To limit standing only to those to whom an offer was actually made is a clear misreading of the Williams Act (Act), 15 U.S.C.S. §§ 78m et seq. The underlying purposes are to give protection to shareholders in shifts of corporate control, to require prior disclosure if the shift occurs through a tender offer, and to require a post acquisition filing under § 13(d) of the Act, 15 U.S.C.S. § 78m(d), filing if the shift occurs otherwise.

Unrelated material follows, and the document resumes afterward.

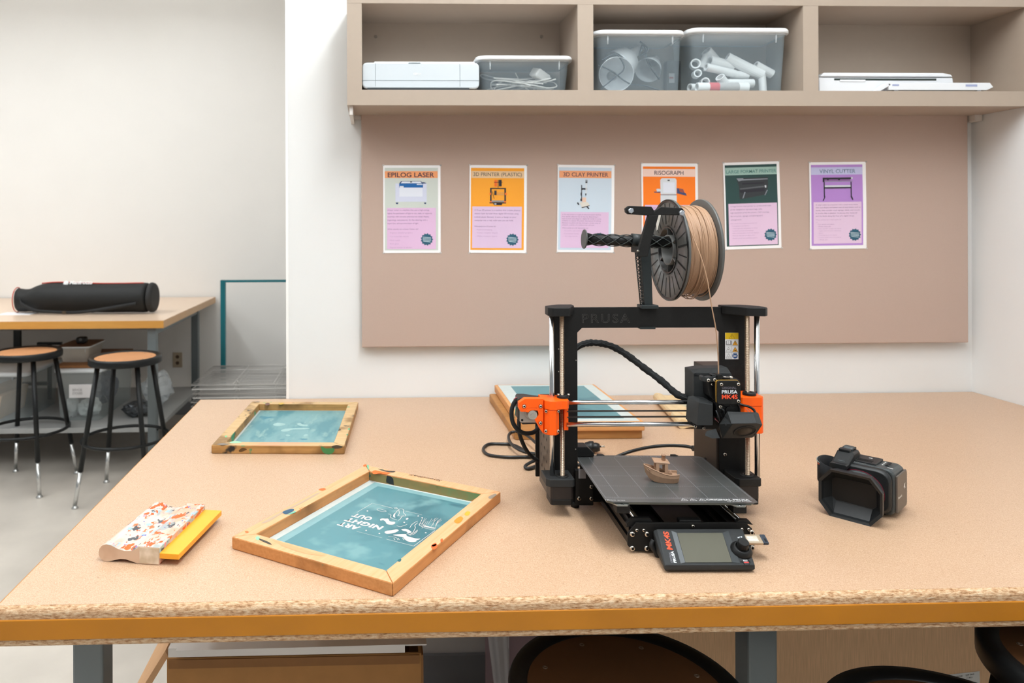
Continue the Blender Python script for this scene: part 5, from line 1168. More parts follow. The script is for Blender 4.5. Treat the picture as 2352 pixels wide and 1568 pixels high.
# sloping shroud on top of the blower
m = MB()
s0 = [qb(860,1093,.0), qb(1280,1083,.0), qb(1362,1110,.0)]
m.hexa([s0[0],s0[1],s0[2],s0[2]+up*1.3,s0[0]+up*1.3],[L3(OE[0]+830/KE,OE[1]+897/KE,-.100),L3(OE[0]+1210/KE,OE[1]+897/KE,-.100),L3(OE[0]+1300/KE,OE[1]+925/KE,-.098),L3(OE[0]+1295/KE,OE[1]+930/KE,-.085),L3(OE[0]+835/KE,OE[1]+905/KE,-.085)])
m.hexa([qb(700,1332),qb(870,1093),qb(870,1093)+up,qb(700,1332)+up],[L3(OE[0]+655/KE,OE[1]+1100/KE,-.100),L3(OE[0]+750/KE,OE[1]+960/KE,-.100),L3(OE[0]+760/KE,OE[1]+950/KE,-.085),L3(OE[0]+660/KE,OE[1]+1090/KE,-.085)])
m.hexa([s0[0],s0[0]+up*1.3,L3(OE[0]+755/KE,OE[1]+955/KE,-.085),L3(OE[0]+745/KE,OE[1]+960/KE,-.101)],[s0[0]+V(.001,0,0),s0[0]+up*1.3+V(.001,0,0),L3(OE[0]+835/KE,OE[1]+905/KE,-.085),L3(OE[0]+830/KE,OE[1]+897/KE,-.101)])
shr = m.build('blower_shroud', greyp, pr, bevel=.0008)
# intake opening
ic = qb(1075,1210,.0003); e1 = (qb(1235,1205,.0003)-ic); e1n = e1.normalized(); e2 = nrm.cross(e1n); rad = e1.length
m = MB(); m.lathe([(rad,.0002),(rad*.72,.0002)],ic,nrm,40); m.build('blower_intake', dark, pr)
m = MB(); m.lathe([(rad*1.16,.0),(rad*1.13,.0010),(rad*1.03,.0010),(rad,.0)],ic,nrm,40); m.build('intake_rim', blackp, pr)
m = MB(); m.lathe([(rad*.72,.0002),(rad*.70,.0008),(0,.0008)],ic,nrm,32); m.build('blower_hub', mat('hub_brown','#33291f',.6), pr)
for x,z in ((825,1160),(1238,1268)): p = qb(x,z,.0002); MB().cyl(p,p+nrm*.0004,.0016,10).build('screw_hole', dark, pr)
for x,z in ((742,1030),(766,1098)): p = LP(OE[0]+x/KE,OE[1]+z/KE,V(0,-.112,0),V(0,1,0)); MB().cyl(p,p+V(-.001,-.002,0),.0017,10).build('screw', mat('black_screw','#3a3c3e',.3,.6), pr)
# nozzle duct to the left
N_ = [L3(OE[0]+x/KE,OE[1]+z/KE,yy) for x,z,yy in ((450,1210,-.105),(600,1168,-.100),(668,1328,-.112),(540,1332,-.118),(425,1285,-.118),(428,1240,-.112))]
m = MB(); ap = N_[1]
m.add([N_[0],N_[1],N_[2],N_[3],N_[4],N_[5], N_[1]+V(.008,.02,-.010), N_[2]+V(.002,.02,.004), N_[4]+V(.012,.02,0)],[(5,0,1,2),(5,2,3,4),(1,6,7,2),(0,5,4,8),(2,7,8,3),(3,8,4),(0,8,6,1)])
m.build('air_duct', greyp, pr, bevel=.0005)
nz = L3(OE[0]+650/KE,OE[1]+1330/KE,-.085)
MB().lathe([(.006,.022),(.006,.008),(.0035,.004),(.0009,0)],(nz.x+.008,-.080,nz.z+.003),(0,0,1),16).build('nozzle', blackp, pr)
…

All shareholders of the target are within the class the Act was designed to protect. 

Facts:

In the liability phase of consolidated actions, defendants sought dismissal of complaints, arising from defendant corporation's takeover bid, that alleged violations of the Securities Exchange Act of 1934, 15 U.S.C.S. §§ 78j et seq., the Investment Company Act of 1940, 15 U.S.C.S. §§ 80a et seq., and related rules and regulations. Defendant corporation executed a takeover bid/tender offer, and the Securities and Exchange Commission (Commission) alleged violations of the Securities Exchange Act of 1934, 15 U.S.C.S. §§ 78j et seq., the Investment Company Act of 1940, 15 U.S.C.S. §§ 80a et seq., and various rules and regulations promulgated thereunder. Plaintiffs in other consolidated actions also alleged violations of fiduciary obligations, the New York Stock Exchange Rule 390 (Rule), and the New Jersey Corporation Takeover Bid Disclosure Law (Disclosure Law), 49 N.J. Stat. Ann. § 5-9(b). 

Issue:

Were there violations of statutory filing requirements arising from the takeover bid?

Answer:

Yes

Conclusion:

Thedistrict court found defendants liable for violations of various statutory filing requirements, and in substantial compliance with others; the court denied plaintiffs a private right of action under the Rule and abstained from application of the Disclosure Law because the relevant issues had not been fully addressed. No private right of action can be implied under Rule 390 of the NYSE, so no relief will be obtained here for violation of that rule. There was a violation of Section 14(d) of the Williams Act for making a tender offer without the required pre-acquisition filing and others violated Section 13(d) by failing to file the necessary statement indicating the formation of a group involved in the transfer of corporate control.